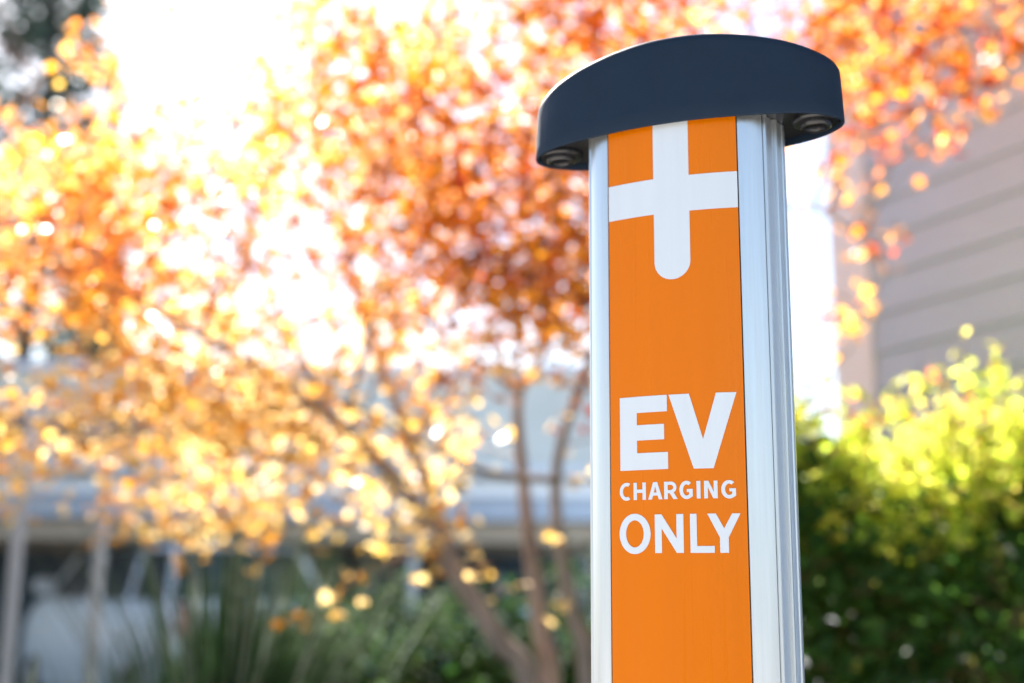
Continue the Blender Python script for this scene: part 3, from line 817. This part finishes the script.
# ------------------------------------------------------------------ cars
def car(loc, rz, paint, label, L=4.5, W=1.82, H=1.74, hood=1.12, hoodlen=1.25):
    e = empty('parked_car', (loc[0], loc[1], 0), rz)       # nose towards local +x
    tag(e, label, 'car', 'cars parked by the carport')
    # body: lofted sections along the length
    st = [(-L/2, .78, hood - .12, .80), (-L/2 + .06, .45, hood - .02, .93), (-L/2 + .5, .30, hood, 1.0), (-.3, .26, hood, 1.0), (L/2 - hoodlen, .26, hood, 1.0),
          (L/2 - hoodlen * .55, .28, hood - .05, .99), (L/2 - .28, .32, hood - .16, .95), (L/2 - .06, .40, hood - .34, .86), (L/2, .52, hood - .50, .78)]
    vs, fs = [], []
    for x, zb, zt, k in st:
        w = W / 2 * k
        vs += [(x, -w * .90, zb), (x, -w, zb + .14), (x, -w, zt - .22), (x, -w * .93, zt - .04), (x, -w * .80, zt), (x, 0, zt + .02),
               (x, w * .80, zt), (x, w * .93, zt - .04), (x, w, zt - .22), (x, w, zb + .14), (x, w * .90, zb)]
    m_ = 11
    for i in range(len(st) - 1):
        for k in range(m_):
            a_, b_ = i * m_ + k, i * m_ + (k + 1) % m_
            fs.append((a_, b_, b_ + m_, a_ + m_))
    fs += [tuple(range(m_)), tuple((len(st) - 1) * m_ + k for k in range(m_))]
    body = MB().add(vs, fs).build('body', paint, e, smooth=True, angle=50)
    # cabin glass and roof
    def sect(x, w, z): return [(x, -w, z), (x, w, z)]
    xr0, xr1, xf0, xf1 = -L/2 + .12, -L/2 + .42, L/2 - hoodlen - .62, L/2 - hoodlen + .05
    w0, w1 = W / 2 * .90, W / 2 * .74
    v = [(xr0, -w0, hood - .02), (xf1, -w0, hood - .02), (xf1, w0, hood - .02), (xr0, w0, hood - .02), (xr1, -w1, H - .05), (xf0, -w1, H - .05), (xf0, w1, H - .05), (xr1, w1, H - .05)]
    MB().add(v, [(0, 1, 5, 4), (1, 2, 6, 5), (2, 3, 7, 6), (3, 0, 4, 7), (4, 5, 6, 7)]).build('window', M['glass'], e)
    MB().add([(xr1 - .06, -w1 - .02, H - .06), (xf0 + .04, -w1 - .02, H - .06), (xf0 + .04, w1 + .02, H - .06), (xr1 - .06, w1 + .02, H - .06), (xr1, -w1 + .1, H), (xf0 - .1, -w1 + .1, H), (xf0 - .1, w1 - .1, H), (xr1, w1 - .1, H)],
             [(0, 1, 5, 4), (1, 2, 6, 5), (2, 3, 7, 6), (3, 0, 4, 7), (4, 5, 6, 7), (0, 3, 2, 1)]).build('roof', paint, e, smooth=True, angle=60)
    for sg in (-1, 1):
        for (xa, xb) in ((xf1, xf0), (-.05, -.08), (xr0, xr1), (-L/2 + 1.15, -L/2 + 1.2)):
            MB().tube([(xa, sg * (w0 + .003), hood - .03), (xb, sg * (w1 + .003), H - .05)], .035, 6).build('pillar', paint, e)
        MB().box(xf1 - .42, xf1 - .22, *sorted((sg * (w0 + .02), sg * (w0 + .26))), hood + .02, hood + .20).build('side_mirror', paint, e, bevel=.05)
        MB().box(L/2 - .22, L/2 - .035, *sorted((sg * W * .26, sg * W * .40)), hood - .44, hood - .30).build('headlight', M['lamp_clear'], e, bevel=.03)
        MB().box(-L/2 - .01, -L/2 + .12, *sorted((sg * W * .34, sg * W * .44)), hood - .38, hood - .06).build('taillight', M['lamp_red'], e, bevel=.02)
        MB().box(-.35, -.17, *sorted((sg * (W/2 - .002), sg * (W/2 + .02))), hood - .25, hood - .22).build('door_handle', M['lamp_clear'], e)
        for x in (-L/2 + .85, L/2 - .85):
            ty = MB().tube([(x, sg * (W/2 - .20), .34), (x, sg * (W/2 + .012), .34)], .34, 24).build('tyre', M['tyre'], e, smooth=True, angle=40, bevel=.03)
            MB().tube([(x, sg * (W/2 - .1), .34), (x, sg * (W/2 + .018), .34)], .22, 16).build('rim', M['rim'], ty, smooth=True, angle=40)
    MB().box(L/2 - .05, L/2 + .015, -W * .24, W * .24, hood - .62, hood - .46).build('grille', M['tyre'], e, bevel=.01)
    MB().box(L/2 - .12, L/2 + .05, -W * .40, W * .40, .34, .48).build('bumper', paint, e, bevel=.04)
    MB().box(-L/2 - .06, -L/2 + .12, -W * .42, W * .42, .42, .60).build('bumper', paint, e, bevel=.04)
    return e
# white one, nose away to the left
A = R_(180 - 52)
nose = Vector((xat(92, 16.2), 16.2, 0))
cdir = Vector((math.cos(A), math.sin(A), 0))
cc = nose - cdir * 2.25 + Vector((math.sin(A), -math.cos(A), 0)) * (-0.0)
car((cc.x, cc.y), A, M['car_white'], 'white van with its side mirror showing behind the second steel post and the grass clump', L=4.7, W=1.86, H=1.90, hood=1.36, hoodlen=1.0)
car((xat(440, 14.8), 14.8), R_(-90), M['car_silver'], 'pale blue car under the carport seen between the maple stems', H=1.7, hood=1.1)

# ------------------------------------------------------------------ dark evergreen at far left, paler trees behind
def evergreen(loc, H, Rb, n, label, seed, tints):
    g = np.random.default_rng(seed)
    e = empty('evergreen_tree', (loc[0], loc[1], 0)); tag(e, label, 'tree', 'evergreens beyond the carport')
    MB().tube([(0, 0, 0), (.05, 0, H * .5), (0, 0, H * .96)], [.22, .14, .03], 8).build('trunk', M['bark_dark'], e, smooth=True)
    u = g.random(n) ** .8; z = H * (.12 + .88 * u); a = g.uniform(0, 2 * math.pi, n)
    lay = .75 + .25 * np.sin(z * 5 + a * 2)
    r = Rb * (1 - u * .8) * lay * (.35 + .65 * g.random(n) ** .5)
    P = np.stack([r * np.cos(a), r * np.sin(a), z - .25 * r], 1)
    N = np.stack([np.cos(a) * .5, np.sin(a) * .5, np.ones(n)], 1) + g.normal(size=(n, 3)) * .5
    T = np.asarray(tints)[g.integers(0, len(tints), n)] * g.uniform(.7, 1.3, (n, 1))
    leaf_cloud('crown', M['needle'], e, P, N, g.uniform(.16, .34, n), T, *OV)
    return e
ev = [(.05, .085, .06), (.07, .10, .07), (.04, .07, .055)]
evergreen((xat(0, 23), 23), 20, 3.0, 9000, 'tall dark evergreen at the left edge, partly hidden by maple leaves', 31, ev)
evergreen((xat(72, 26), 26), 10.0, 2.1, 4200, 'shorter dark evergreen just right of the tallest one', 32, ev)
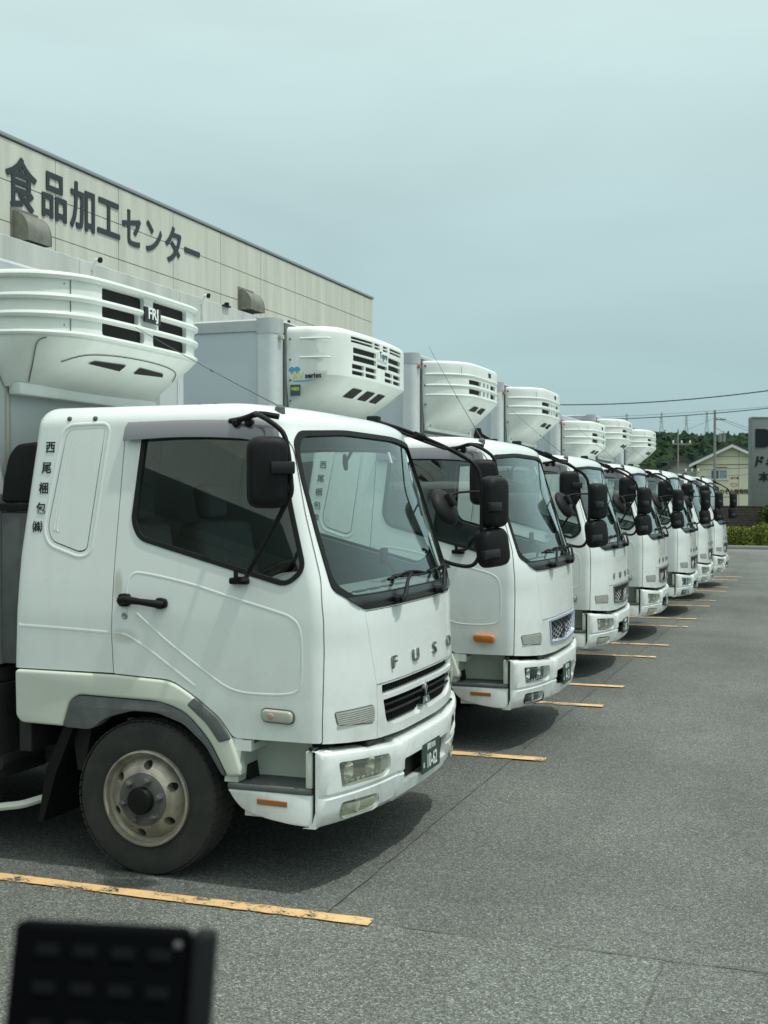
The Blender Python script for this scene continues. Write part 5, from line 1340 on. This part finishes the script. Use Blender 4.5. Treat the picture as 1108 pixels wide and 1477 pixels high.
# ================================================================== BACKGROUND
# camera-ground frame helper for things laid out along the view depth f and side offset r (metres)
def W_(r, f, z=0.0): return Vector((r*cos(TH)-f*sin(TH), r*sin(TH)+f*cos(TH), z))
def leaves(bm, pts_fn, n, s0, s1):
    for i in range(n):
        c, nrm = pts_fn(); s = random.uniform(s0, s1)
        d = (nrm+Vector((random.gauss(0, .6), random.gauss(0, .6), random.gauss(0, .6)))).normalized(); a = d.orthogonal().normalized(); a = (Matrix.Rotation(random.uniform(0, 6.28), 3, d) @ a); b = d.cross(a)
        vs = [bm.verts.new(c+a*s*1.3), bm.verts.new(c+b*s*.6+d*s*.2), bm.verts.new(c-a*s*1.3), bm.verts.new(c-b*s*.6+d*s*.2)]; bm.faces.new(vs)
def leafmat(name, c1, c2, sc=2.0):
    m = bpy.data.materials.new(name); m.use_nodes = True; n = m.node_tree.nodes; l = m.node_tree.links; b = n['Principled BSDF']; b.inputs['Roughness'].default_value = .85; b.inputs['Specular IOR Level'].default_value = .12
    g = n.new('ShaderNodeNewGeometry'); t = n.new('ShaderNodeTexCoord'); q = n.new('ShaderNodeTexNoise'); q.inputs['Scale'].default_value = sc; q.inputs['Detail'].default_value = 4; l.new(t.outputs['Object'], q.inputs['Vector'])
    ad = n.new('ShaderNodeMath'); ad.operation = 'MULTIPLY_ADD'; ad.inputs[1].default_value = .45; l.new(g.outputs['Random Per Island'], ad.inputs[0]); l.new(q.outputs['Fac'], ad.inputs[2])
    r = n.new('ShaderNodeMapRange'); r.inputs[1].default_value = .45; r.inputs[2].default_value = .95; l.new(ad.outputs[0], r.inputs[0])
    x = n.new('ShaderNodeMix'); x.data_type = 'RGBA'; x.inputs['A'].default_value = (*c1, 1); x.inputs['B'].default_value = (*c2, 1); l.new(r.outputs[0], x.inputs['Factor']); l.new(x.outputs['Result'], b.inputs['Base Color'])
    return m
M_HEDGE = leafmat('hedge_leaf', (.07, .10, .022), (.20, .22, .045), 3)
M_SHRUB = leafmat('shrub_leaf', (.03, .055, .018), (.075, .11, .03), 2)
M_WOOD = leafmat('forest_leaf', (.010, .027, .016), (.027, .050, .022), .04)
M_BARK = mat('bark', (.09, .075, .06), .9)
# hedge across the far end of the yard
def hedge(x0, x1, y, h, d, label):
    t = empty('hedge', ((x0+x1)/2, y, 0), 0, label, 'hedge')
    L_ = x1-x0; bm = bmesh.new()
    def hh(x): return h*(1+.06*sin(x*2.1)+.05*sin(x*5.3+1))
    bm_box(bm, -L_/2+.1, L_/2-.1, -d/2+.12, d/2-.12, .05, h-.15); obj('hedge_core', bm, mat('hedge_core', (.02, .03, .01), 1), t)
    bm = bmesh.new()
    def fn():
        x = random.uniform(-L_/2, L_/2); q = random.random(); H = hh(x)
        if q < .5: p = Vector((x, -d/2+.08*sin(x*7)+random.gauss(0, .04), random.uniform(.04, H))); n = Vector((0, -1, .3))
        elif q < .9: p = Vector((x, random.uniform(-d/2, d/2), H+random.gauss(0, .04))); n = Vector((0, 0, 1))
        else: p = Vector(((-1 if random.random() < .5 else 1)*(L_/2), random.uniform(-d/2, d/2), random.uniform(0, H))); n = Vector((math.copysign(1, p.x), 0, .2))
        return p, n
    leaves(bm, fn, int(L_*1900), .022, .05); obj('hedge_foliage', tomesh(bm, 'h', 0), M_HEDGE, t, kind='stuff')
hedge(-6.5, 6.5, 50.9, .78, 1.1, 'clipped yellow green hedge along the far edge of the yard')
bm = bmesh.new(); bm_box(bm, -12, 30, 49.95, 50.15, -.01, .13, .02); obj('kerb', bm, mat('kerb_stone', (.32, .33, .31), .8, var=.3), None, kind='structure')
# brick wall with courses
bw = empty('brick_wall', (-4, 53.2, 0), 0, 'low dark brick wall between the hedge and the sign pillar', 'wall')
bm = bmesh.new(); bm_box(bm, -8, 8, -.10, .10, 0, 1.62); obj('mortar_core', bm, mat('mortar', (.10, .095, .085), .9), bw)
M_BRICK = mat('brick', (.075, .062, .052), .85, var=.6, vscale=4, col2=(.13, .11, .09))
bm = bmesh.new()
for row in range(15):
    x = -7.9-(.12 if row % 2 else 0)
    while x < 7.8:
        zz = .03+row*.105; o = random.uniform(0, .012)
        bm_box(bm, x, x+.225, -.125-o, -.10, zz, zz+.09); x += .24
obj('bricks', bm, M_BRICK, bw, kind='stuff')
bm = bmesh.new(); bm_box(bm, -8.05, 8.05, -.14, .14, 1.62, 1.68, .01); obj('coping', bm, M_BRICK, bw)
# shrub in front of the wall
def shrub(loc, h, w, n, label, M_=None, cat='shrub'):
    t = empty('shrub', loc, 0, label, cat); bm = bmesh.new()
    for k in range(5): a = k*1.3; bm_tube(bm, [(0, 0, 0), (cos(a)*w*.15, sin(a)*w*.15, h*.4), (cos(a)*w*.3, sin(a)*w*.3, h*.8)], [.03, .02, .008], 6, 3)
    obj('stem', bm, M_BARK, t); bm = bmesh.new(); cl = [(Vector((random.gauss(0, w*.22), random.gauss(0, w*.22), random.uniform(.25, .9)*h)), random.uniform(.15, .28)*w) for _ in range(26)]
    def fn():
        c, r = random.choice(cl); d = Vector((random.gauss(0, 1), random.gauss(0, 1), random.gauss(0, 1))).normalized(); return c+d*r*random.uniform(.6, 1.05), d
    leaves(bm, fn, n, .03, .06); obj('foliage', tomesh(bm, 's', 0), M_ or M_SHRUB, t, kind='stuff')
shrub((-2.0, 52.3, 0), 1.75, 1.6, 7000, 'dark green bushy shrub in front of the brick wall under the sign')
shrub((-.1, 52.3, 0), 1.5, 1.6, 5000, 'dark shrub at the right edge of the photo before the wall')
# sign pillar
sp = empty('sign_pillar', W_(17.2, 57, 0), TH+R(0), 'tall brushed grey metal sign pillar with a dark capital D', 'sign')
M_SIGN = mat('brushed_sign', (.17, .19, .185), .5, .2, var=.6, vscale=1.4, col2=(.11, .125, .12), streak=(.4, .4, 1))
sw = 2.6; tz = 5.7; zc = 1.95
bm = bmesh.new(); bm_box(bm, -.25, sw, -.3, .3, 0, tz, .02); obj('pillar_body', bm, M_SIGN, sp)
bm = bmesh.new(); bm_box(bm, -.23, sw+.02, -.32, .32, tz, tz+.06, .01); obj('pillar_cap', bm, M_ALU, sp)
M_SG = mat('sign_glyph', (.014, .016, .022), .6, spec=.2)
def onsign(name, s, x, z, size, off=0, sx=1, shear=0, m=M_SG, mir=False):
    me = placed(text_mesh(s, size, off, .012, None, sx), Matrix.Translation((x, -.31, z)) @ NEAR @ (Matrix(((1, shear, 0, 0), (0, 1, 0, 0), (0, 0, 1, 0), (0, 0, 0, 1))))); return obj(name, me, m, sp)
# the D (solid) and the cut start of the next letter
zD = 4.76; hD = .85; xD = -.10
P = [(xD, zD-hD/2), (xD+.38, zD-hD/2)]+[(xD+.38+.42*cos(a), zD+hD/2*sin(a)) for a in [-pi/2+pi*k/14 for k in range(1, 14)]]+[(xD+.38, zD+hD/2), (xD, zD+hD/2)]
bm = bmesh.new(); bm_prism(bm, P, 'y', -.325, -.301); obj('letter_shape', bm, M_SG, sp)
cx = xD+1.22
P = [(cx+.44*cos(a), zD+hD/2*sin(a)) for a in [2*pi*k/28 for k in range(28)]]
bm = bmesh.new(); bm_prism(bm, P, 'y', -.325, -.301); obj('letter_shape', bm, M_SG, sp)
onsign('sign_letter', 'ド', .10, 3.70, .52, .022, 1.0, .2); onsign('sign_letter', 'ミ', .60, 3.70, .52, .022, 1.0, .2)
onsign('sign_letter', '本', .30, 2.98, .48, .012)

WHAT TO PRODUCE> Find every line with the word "This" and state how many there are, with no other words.

FINAL ANSWER> 2